Output every line below exactly.

──────────────────────────────

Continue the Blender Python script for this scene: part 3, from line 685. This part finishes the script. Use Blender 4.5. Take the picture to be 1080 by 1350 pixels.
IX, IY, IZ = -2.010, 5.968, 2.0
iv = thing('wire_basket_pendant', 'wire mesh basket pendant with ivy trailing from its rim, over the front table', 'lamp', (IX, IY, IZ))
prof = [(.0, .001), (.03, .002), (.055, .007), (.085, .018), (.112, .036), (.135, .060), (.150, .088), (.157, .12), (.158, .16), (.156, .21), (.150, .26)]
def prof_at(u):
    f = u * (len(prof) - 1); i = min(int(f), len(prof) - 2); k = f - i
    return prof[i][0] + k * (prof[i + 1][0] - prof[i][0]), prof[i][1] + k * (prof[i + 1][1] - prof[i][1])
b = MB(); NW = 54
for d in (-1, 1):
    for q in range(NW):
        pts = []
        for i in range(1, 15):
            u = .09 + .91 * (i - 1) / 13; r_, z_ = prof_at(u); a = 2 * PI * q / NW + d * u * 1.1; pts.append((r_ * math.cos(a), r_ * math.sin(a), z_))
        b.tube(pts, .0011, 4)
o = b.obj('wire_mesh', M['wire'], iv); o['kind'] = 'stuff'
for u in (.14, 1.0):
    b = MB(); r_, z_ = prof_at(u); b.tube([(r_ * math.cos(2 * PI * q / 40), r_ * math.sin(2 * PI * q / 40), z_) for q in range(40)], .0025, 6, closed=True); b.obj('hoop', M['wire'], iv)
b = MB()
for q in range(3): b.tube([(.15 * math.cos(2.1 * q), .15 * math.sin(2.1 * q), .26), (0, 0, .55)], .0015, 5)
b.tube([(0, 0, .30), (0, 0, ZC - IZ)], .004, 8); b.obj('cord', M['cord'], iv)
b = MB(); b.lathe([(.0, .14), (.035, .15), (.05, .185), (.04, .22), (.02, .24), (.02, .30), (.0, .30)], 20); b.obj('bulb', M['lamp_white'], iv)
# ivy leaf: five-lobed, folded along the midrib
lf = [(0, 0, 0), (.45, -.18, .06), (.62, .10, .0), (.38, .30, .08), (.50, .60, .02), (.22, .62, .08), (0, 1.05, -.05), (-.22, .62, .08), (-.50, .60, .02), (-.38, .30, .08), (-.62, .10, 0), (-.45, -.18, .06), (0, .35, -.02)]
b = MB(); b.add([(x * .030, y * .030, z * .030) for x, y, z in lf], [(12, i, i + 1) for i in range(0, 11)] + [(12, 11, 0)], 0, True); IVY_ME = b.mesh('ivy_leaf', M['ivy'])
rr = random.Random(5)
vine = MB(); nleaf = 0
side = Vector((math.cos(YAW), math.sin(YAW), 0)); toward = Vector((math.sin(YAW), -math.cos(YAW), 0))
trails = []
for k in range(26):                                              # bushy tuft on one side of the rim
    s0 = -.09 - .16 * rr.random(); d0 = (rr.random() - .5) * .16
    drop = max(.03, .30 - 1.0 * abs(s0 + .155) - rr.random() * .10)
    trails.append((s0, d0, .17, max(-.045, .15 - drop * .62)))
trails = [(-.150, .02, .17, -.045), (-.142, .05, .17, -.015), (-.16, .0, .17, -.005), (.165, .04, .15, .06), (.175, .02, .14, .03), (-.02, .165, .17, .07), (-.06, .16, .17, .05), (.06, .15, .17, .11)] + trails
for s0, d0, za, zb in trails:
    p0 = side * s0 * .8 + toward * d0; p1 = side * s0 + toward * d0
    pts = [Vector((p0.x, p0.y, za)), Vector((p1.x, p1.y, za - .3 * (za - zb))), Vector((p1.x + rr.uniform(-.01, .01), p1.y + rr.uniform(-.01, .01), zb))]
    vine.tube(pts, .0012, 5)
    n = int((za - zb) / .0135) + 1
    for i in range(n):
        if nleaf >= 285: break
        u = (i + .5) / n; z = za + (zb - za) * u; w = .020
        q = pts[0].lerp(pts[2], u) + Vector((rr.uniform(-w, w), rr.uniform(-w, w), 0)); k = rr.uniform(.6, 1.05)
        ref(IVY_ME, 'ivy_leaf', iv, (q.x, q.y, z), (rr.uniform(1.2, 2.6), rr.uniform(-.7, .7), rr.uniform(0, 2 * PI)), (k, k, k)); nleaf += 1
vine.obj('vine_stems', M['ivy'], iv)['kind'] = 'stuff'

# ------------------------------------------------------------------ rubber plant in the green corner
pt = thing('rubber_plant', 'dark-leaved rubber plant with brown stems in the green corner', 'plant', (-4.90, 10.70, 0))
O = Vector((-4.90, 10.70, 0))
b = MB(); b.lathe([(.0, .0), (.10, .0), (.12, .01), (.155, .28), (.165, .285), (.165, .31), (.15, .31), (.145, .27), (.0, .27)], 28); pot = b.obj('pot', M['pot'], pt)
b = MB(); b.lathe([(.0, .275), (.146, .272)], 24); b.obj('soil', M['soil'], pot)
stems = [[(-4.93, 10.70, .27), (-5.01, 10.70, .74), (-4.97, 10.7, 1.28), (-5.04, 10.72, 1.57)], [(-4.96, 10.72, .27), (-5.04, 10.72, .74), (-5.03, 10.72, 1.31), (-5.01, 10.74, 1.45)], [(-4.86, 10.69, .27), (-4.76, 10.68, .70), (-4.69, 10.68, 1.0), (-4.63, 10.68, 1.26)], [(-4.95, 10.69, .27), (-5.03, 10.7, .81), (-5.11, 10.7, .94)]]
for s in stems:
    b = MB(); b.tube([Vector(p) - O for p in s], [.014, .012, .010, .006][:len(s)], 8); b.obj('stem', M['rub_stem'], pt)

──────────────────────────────

| ANSWER TO THIS PROBLEM |
Continue the Blender Python script for this scene: part 3, from line 685. This part finishes the script. Use Blender 4.5. Take the picture to be 1080 by 1350 pixels.
IX, IY, IZ = -2.010, 5.968, 2.0
iv = thing('wire_basket_pendant', 'wire mesh basket pendant with ivy trailing from its rim, over the front table', 'lamp', (IX, IY, IZ))
prof = [(.0, .001), (.03, .002), (.055, .007), (.085, .018), (.112, .036), (.135, .060), (.150, .088), (.157, .12), (.158, .16), (.156, .21), (.150, .26)]
def prof_at(u):
    f = u * (len(prof) - 1); i = min(int(f), len(prof) - 2); k = f - i
    return prof[i][0] + k * (prof[i + 1][0] - prof[i][0]), prof[i][1] + k * (prof[i + 1][1] - prof[i][1])
b = MB(); NW = 54
for d in (-1, 1):
    for q in range(NW):
        pts = []
        for i in range(1, 15):
            u = .09 + .91 * (i - 1) / 13; r_, z_ = prof_at(u); a = 2 * PI * q / NW + d * u * 1.1; pts.append((r_ * math.cos(a), r_ * math.sin(a), z_))
        b.tube(pts, .0011, 4)
o = b.obj('wire_mesh', M['wire'], iv); o['kind'] = 'stuff'
for u in (.14, 1.0):
    b = MB(); r_, z_ = prof_at(u); b.tube([(r_ * math.cos(2 * PI * q / 40), r_ * math.sin(2 * PI * q / 40), z_) for q in range(40)], .0025, 6, closed=True); b.obj('hoop', M['wire'], iv)
b = MB()
for q in range(3): b.tube([(.15 * math.cos(2.1 * q), .15 * math.sin(2.1 * q), .26), (0, 0, .55)], .0015, 5)
b.tube([(0, 0, .30), (0, 0, ZC - IZ)], .004, 8); b.obj('cord', M['cord'], iv)
b = MB(); b.lathe([(.0, .14), (.035, .15), (.05, .185), (.04, .22), (.02, .24), (.02, .30), (.0, .30)], 20); b.obj('bulb', M['lamp_white'], iv)
# ivy leaf: five-lobed, folded along the midrib
lf = [(0, 0, 0), (.45, -.18, .06), (.62, .10, .0), (.38, .30, .08), (.50, .60, .02), (.22, .62, .08), (0, 1.05, -.05), (-.22, .62, .08), (-.50, .60, .02), (-.38, .30, .08), (-.62, .10, 0), (-.45, -.18, .06), (0, .35, -.02)]
b = MB(); b.add([(x * .030, y * .030, z * .030) for x, y, z in lf], [(12, i, i + 1) for i in range(0, 11)] + [(12, 11, 0)], 0, True); IVY_ME = b.mesh('ivy_leaf', M['ivy'])
rr = random.Random(5)
vine = MB(); nleaf = 0
side = Vector((math.cos(YAW), math.sin(YAW), 0)); toward = Vector((math.sin(YAW), -math.cos(YAW), 0))
trails = []
for k in range(26):                                              # bushy tuft on one side of the rim
    s0 = -.09 - .16 * rr.random(); d0 = (rr.random() - .5) * .16
    drop = max(.03, .30 - 1.0 * abs(s0 + .155) - rr.random() * .10)
    trails.append((s0, d0, .17, max(-.045, .15 - drop * .62)))
trails = [(-.150, .02, .17, -.045), (-.142, .05, .17, -.015), (-.16, .0, .17, -.005), (.165, .04, .15, .06), (.175, .02, .14, .03), (-.02, .165, .17, .07), (-.06, .16, .17, .05), (.06, .15, .17, .11)] + trails
for s0, d0, za, zb in trails:
    p0 = side * s0 * .8 + toward * d0; p1 = side * s0 + toward * d0
    pts = [Vector((p0.x, p0.y, za)), Vector((p1.x, p1.y, za - .3 * (za - zb))), Vector((p1.x + rr.uniform(-.01, .01), p1.y + rr.uniform(-.01, .01), zb))]
    vine.tube(pts, .0012, 5)
    n = int((za - zb) / .0135) + 1
    for i in range(n):
        if nleaf >= 285: break
        u = (i + .5) / n; z = za + (zb - za) * u; w = .020
        q = pts[0].lerp(pts[2], u) + Vector((rr.uniform(-w, w), rr.uniform(-w, w), 0)); k = rr.uniform(.6, 1.05)
        ref(IVY_ME, 'ivy_leaf', iv, (q.x, q.y, z), (rr.uniform(1.2, 2.6), rr.uniform(-.7, .7), rr.uniform(0, 2 * PI)), (k, k, k)); nleaf += 1
vine.obj('vine_stems', M['ivy'], iv)['kind'] = 'stuff'

# ------------------------------------------------------------------ rubber plant in the green corner
pt = thing('rubber_plant', 'dark-leaved rubber plant with brown stems in the green corner', 'plant', (-4.90, 10.70, 0))
O = Vector((-4.90, 10.70, 0))
b = MB(); b.lathe([(.0, .0), (.10, .0), (.12, .01), (.155, .28), (.165, .285), (.165, .31), (.15, .31), (.145, .27), (.0, .27)], 28); pot = b.obj('pot', M['pot'], pt)
b = MB(); b.lathe([(.0, .275), (.146, .272)], 24); b.obj('soil', M['soil'], pot)
stems = [[(-4.93, 10.70, .27), (-5.01, 10.70, .74), (-4.97, 10.7, 1.28), (-5.04, 10.72, 1.57)], [(-4.96, 10.72, .27), (-5.04, 10.72, .74), (-5.03, 10.72, 1.31), (-5.01, 10.74, 1.45)], [(-4.86, 10.69, .27), (-4.76, 10.68, .70), (-4.69, 10.68, 1.0), (-4.63, 10.68, 1.26)], [(-4.95, 10.69, .27), (-5.03, 10.7, .81), (-5.11, 10.7, .94)]]
for s in stems:
    b = MB(); b.tube([Vector(p) - O for p in s], [.014, .012, .010, .006][:len(s)], 8); b.obj('stem', M['rub_stem'], pt)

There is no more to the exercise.